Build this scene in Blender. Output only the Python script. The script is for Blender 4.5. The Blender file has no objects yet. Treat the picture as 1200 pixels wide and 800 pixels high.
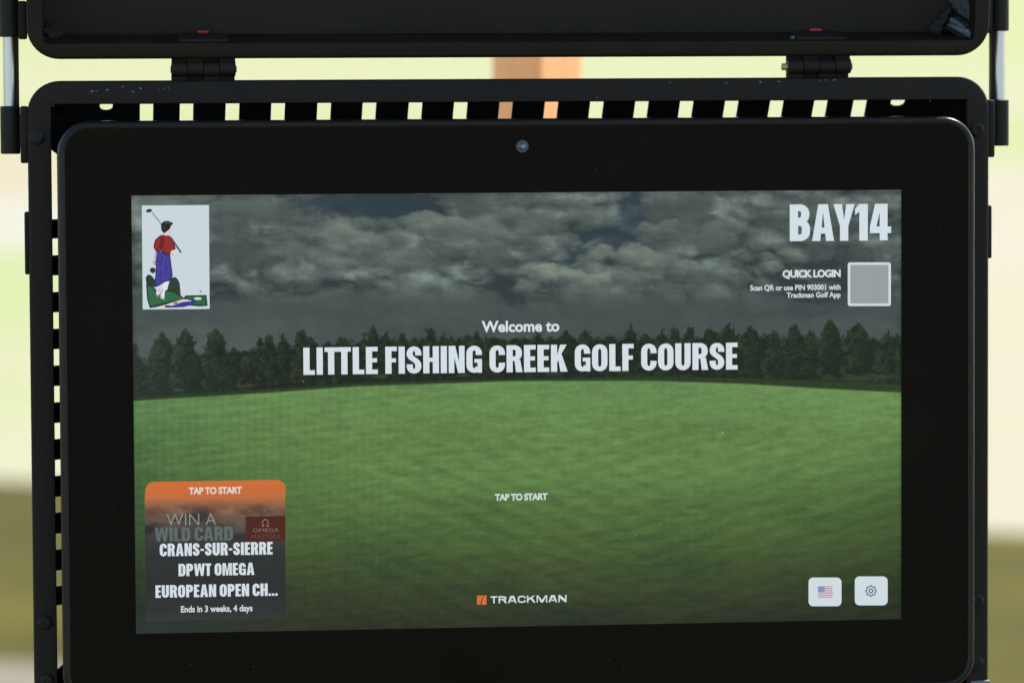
import bpy, bmesh, math, random
import numpy as np
from mathutils import Matrix, Vector

random.seed(7)
rng = np.random.default_rng(11)
scn = bpy.context.scene
COL = scn.collection

# ------------------------------------------------------------------ camera pose
# Device frame (mm): x right, y up the panel, z out of the panel, origin at the middle of the display.
F = 4800.0
AX, AY, AZ = 0.0569705835, 0.108157029, 0.00536321435
T = np.array([5.82451236, -42.3166116, -2524.61891])


def rot(a, b, c):
    ca, sa = math.cos(a), math.sin(a)
    cb, sb = math.cos(b), math.sin(b)
    cc, sc = math.cos(c), math.sin(c)
    rx = np.array([[1, 0, 0], [0, ca, -sa], [0, sa, ca]])
    ry = np.array([[cb, 0, sb], [0, 1, 0], [-sb, 0, cb]])
    rz = np.array([[cc, -sc, 0], [sc, cc, 0], [0, 0, 1]])
    return rz @ rx @ ry


RM = rot(AX, AY, AZ)
CAM = -RM.T @ T
TILT = math.radians(5.0)          # the panel leans back a little
HEIGHT = 1.35
DEV = Matrix(((1, 0, 0, 0),
              (0, math.sin(TILT), -math.cos(TILT), 0),
              (0, math.cos(TILT), math.sin(TILT), HEIGHT),
              (0, 0, 0, 1)))


def at(px, py, z=0.0):
    """measured photo point (1200x800) -> device x, y in mm on the plane z"""
    d = RM.T @ np.array([(px - 600) / F, (400 - py) / F, -1.0])
    s = (z - CAM[2]) / d[2]
    p = CAM + s * d
    return float(p[0]), float(p[1])


def on_ground(px, py, z=0.0):
    d = DEV.to_3x3() @ Vector(RM.T @ np.array([(px - 600) / F, (400 - py) / F, -1.0]))
    o = DEV @ Vector(CAM / 1000)
    s = (z - o.z) / d.z
    return o + d * s


cam_data = bpy.data.cameras.new("camera")
cam = bpy.data.objects.new("camera", cam_data)
COL.objects.link(cam)
m = Matrix.Identity(4)
for i in range(3):
    for j in range(3):
        m[i][j] = RM.T[i][j]
    m[i][3] = CAM[i] / 1000
cam.matrix_world = DEV @ m
cam_data.sensor_width = 36
cam_data.sensor_fit = 'HORIZONTAL'
cam_data.lens = 36 * F / 1200
cam_data.clip_start = 0.05
cam_data.clip_end = 2000
cam_data.dof.use_dof = True
cam_data.dof.focus_distance = 2.52
cam_data.dof.aperture_fstop = 5.4
scn.camera = cam

# ------------------------------------------------------------------ light
EXPO = 2.2
SUN_DIR = Vector((0.68, 0.56, 0.0)).normalized()      # horizontal direction towards the sun
SUN_EL = math.radians(52)
w = bpy.data.worlds.new("World")
scn.world = w
w.use_nodes = True
nt = w.node_tree
bg = nt.nodes["Background"]
sky = nt.nodes.new("ShaderNodeTexSky")
sky.sky_type = 'NISHITA'
sky.sun_disc = False
sky.sun_elevation = SUN_EL
sky.sun_rotation = math.atan2(SUN_DIR.x, SUN_DIR.y)
nt.links.new(sky.outputs[0], bg.inputs[0])
bg.inputs[1].default_value = 0.11
sd = bpy.data.lights.new("sun", 'SUN')
sd.energy = 2.2
sd.angle = math.radians(0.5)
sd.color = (1.0, 0.95, 0.87)
sun = bpy.data.objects.new("sun", sd)
COL.objects.link(sun)
to_sun = Vector((SUN_DIR.x * math.cos(SUN_EL), SUN_DIR.y * math.cos(SUN_EL), math.sin(SUN_EL)))
sun.rotation_euler = to_sun.to_track_quat('Z', 'Y').to_euler()
sun.location = to_sun * 20
vs = scn.view_settings
vs.view_transform = 'Standard'
vs.look = 'None'
vs.gamma = 1
vs.use_curve_mapping = False
vs.exposure = EXPO


# ------------------------------------------------------------------ helpers: colour, materials
def lin(c):
    c = np.asarray(c, float) / 255.0
    return np.where(c <= 0.04045, c / 12.92, ((c + 0.055) / 1.055) ** 2.4)


def new_mat(name):
    mt = bpy.data.materials.new(name)
    mt.use_nodes = True
    return mt, mt.node_tree, mt.node_tree.nodes["Principled BSDF"]


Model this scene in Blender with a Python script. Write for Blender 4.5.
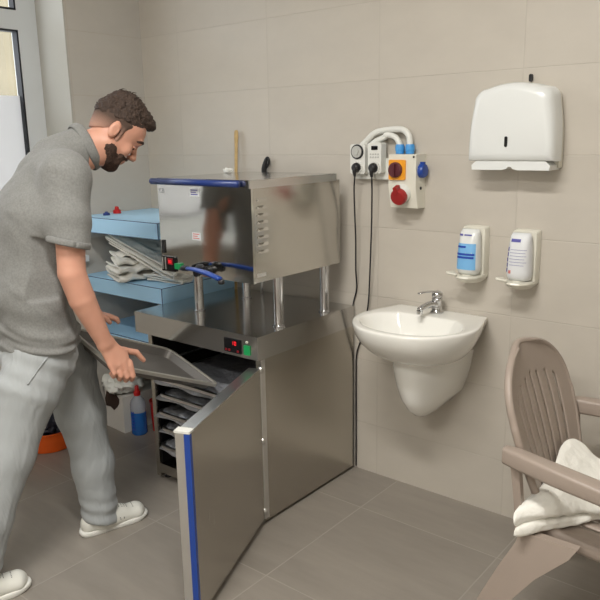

→ **Problem description**:
Pull every line holding "Python" out of the records.

→ **Solution**:
Build this scene in Blender. Output only the Python script. The script is for Blender 4.5. The Blender file has no objects yet. Treat the picture as 1200 pixels wide and 800 pixels high.
Model this scene in Blender with a Python script. Write for Blender 4.5.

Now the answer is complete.